# [EXERCISE]
Quote, without change, all of the lines that follow.

# [DATA SEGMENT]
==============================

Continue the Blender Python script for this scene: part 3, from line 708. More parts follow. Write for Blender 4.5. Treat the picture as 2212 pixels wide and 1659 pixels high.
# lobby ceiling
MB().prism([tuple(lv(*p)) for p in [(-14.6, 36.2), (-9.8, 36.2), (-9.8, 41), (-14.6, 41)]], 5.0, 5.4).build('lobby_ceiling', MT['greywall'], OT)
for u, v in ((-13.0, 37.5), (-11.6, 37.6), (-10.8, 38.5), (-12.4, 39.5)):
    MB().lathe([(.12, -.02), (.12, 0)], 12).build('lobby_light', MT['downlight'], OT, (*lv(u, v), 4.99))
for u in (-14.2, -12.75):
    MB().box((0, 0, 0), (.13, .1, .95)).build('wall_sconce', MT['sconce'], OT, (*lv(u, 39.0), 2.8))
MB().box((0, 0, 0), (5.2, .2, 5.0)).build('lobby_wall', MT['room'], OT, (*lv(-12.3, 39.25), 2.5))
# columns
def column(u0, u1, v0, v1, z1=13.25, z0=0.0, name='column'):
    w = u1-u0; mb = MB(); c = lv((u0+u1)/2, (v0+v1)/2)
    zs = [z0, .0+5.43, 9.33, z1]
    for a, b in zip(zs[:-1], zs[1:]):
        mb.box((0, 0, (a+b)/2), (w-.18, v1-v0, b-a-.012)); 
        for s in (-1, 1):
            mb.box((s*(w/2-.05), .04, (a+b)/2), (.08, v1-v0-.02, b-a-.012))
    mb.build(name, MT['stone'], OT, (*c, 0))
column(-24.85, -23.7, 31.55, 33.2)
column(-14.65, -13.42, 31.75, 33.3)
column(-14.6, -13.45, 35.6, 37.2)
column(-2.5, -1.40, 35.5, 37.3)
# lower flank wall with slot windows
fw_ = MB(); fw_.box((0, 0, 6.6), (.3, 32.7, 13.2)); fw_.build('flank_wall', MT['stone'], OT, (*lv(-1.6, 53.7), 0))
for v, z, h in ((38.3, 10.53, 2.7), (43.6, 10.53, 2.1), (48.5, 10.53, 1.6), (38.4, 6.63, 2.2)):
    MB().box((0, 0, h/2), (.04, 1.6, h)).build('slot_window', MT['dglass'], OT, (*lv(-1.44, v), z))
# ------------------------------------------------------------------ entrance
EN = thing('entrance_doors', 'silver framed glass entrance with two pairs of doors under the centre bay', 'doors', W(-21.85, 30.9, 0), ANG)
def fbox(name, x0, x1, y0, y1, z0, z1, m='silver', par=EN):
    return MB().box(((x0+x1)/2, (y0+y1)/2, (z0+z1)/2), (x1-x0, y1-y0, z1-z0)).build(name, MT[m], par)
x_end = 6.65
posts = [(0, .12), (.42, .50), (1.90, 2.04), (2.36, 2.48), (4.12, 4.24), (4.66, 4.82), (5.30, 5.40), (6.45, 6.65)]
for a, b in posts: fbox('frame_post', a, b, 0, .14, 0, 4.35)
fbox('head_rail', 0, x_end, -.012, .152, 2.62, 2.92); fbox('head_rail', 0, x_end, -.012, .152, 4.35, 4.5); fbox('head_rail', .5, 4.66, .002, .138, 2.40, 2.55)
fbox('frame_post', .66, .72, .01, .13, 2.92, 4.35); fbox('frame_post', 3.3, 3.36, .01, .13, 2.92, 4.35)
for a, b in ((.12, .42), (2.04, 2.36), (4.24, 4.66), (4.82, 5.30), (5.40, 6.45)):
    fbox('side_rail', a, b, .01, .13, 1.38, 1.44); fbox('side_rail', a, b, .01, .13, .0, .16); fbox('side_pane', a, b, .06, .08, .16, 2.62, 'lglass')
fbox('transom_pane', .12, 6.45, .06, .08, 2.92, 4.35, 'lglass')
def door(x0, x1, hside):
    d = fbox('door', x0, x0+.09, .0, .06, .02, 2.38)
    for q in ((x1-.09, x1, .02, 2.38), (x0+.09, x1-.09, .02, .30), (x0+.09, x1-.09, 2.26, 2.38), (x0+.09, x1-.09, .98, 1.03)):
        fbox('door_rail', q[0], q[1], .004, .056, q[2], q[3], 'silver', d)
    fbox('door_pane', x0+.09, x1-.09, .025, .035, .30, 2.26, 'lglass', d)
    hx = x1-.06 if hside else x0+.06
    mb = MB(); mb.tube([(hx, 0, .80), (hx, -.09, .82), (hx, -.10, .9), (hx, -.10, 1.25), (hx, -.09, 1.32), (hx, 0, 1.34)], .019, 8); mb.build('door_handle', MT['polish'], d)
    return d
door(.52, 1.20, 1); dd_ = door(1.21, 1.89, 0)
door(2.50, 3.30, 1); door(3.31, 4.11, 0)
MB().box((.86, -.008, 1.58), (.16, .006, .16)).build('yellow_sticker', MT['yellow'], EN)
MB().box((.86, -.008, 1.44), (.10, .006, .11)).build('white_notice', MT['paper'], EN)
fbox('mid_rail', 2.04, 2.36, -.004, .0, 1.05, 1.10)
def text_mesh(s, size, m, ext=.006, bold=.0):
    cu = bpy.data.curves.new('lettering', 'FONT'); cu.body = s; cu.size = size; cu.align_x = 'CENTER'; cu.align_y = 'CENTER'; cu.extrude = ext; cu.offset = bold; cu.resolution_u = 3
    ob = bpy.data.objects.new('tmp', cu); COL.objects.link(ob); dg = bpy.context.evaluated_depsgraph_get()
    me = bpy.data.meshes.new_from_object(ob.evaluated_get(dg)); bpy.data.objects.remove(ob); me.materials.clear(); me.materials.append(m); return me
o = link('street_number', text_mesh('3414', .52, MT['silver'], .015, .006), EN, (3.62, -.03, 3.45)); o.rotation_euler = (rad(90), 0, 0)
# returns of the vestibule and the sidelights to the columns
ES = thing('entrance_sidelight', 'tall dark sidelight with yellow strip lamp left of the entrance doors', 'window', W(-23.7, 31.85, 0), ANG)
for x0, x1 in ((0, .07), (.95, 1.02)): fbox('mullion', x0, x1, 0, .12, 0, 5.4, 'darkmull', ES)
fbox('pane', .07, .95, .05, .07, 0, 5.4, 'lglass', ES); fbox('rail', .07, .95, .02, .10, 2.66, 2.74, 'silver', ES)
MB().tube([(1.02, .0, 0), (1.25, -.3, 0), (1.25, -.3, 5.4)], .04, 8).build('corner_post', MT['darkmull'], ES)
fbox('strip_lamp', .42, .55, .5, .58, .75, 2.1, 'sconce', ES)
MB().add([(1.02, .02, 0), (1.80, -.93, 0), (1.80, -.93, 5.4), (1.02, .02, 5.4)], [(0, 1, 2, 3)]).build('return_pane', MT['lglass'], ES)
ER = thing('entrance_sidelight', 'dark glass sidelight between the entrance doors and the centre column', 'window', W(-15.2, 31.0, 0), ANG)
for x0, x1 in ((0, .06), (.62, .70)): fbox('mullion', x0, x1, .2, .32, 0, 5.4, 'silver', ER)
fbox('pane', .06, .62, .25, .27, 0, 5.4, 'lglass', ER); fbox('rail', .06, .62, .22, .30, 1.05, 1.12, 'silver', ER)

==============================

# [TASK SOLUTION]
Continue the Blender Python script for this scene: part 3, from line 708. More parts follow. Write for Blender 4.5. Treat the picture as 2212 pixels wide and 1659 pixels high.
# lobby ceiling
MB().prism([tuple(lv(*p)) for p in [(-14.6, 36.2), (-9.8, 36.2), (-9.8, 41), (-14.6, 41)]], 5.0, 5.4).build('lobby_ceiling', MT['greywall'], OT)
for u, v in ((-13.0, 37.5), (-11.6, 37.6), (-10.8, 38.5), (-12.4, 39.5)):
    MB().lathe([(.12, -.02), (.12, 0)], 12).build('lobby_light', MT['downlight'], OT, (*lv(u, v), 4.99))
for u in (-14.2, -12.75):
    MB().box((0, 0, 0), (.13, .1, .95)).build('wall_sconce', MT['sconce'], OT, (*lv(u, 39.0), 2.8))
MB().box((0, 0, 0), (5.2, .2, 5.0)).build('lobby_wall', MT['room'], OT, (*lv(-12.3, 39.25), 2.5))
# columns
def column(u0, u1, v0, v1, z1=13.25, z0=0.0, name='column'):
    w = u1-u0; mb = MB(); c = lv((u0+u1)/2, (v0+v1)/2)
    zs = [z0, .0+5.43, 9.33, z1]
    for a, b in zip(zs[:-1], zs[1:]):
        mb.box((0, 0, (a+b)/2), (w-.18, v1-v0, b-a-.012)); 
        for s in (-1, 1):
            mb.box((s*(w/2-.05), .04, (a+b)/2), (.08, v1-v0-.02, b-a-.012))
    mb.build(name, MT['stone'], OT, (*c, 0))
column(-24.85, -23.7, 31.55, 33.2)
column(-14.65, -13.42, 31.75, 33.3)
column(-14.6, -13.45, 35.6, 37.2)
column(-2.5, -1.40, 35.5, 37.3)
# lower flank wall with slot windows
fw_ = MB(); fw_.box((0, 0, 6.6), (.3, 32.7, 13.2)); fw_.build('flank_wall', MT['stone'], OT, (*lv(-1.6, 53.7), 0))
for v, z, h in ((38.3, 10.53, 2.7), (43.6, 10.53, 2.1), (48.5, 10.53, 1.6), (38.4, 6.63, 2.2)):
    MB().box((0, 0, h/2), (.04, 1.6, h)).build('slot_window', MT['dglass'], OT, (*lv(-1.44, v), z))
# ------------------------------------------------------------------ entrance
EN = thing('entrance_doors', 'silver framed glass entrance with two pairs of doors under the centre bay', 'doors', W(-21.85, 30.9, 0), ANG)
def fbox(name, x0, x1, y0, y1, z0, z1, m='silver', par=EN):
    return MB().box(((x0+x1)/2, (y0+y1)/2, (z0+z1)/2), (x1-x0, y1-y0, z1-z0)).build(name, MT[m], par)
x_end = 6.65
posts = [(0, .12), (.42, .50), (1.90, 2.04), (2.36, 2.48), (4.12, 4.24), (4.66, 4.82), (5.30, 5.40), (6.45, 6.65)]
for a, b in posts: fbox('frame_post', a, b, 0, .14, 0, 4.35)
fbox('head_rail', 0, x_end, -.012, .152, 2.62, 2.92); fbox('head_rail', 0, x_end, -.012, .152, 4.35, 4.5); fbox('head_rail', .5, 4.66, .002, .138, 2.40, 2.55)
fbox('frame_post', .66, .72, .01, .13, 2.92, 4.35); fbox('frame_post', 3.3, 3.36, .01, .13, 2.92, 4.35)
for a, b in ((.12, .42), (2.04, 2.36), (4.24, 4.66), (4.82, 5.30), (5.40, 6.45)):
    fbox('side_rail', a, b, .01, .13, 1.38, 1.44); fbox('side_rail', a, b, .01, .13, .0, .16); fbox('side_pane', a, b, .06, .08, .16, 2.62, 'lglass')
fbox('transom_pane', .12, 6.45, .06, .08, 2.92, 4.35, 'lglass')
def door(x0, x1, hside):
    d = fbox('door', x0, x0+.09, .0, .06, .02, 2.38)
    for q in ((x1-.09, x1, .02, 2.38), (x0+.09, x1-.09, .02, .30), (x0+.09, x1-.09, 2.26, 2.38), (x0+.09, x1-.09, .98, 1.03)):
        fbox('door_rail', q[0], q[1], .004, .056, q[2], q[3], 'silver', d)
    fbox('door_pane', x0+.09, x1-.09, .025, .035, .30, 2.26, 'lglass', d)
    hx = x1-.06 if hside else x0+.06
    mb = MB(); mb.tube([(hx, 0, .80), (hx, -.09, .82), (hx, -.10, .9), (hx, -.10, 1.25), (hx, -.09, 1.32), (hx, 0, 1.34)], .019, 8); mb.build('door_handle', MT['polish'], d)
    return d
door(.52, 1.20, 1); dd_ = door(1.21, 1.89, 0)
door(2.50, 3.30, 1); door(3.31, 4.11, 0)
MB().box((.86, -.008, 1.58), (.16, .006, .16)).build('yellow_sticker', MT['yellow'], EN)
MB().box((.86, -.008, 1.44), (.10, .006, .11)).build('white_notice', MT['paper'], EN)
fbox('mid_rail', 2.04, 2.36, -.004, .0, 1.05, 1.10)
def text_mesh(s, size, m, ext=.006, bold=.0):
    cu = bpy.data.curves.new('lettering', 'FONT'); cu.body = s; cu.size = size; cu.align_x = 'CENTER'; cu.align_y = 'CENTER'; cu.extrude = ext; cu.offset = bold; cu.resolution_u = 3
    ob = bpy.data.objects.new('tmp', cu); COL.objects.link(ob); dg = bpy.context.evaluated_depsgraph_get()
    me = bpy.data.meshes.new_from_object(ob.evaluated_get(dg)); bpy.data.objects.remove(ob); me.materials.clear(); me.materials.append(m); return me
o = link('street_number', text_mesh('3414', .52, MT['silver'], .015, .006), EN, (3.62, -.03, 3.45)); o.rotation_euler = (rad(90), 0, 0)
# returns of the vestibule and the sidelights to the columns
ES = thing('entrance_sidelight', 'tall dark sidelight with yellow strip lamp left of the entrance doors', 'window', W(-23.7, 31.85, 0), ANG)
for x0, x1 in ((0, .07), (.95, 1.02)): fbox('mullion', x0, x1, 0, .12, 0, 5.4, 'darkmull', ES)
fbox('pane', .07, .95, .05, .07, 0, 5.4, 'lglass', ES); fbox('rail', .07, .95, .02, .10, 2.66, 2.74, 'silver', ES)
MB().tube([(1.02, .0, 0), (1.25, -.3, 0), (1.25, -.3, 5.4)], .04, 8).build('corner_post', MT['darkmull'], ES)
fbox('strip_lamp', .42, .55, .5, .58, .75, 2.1, 'sconce', ES)
MB().add([(1.02, .02, 0), (1.80, -.93, 0), (1.80, -.93, 5.4), (1.02, .02, 5.4)], [(0, 1, 2, 3)]).build('return_pane', MT['lglass'], ES)
ER = thing('entrance_sidelight', 'dark glass sidelight between the entrance doors and the centre column', 'window', W(-15.2, 31.0, 0), ANG)
for x0, x1 in ((0, .06), (.62, .70)): fbox('mullion', x0, x1, .2, .32, 0, 5.4, 'silver', ER)
fbox('pane', .06, .62, .25, .27, 0, 5.4, 'lglass', ER); fbox('rail', .06, .62, .22, .30, 1.05, 1.12, 'silver', ER)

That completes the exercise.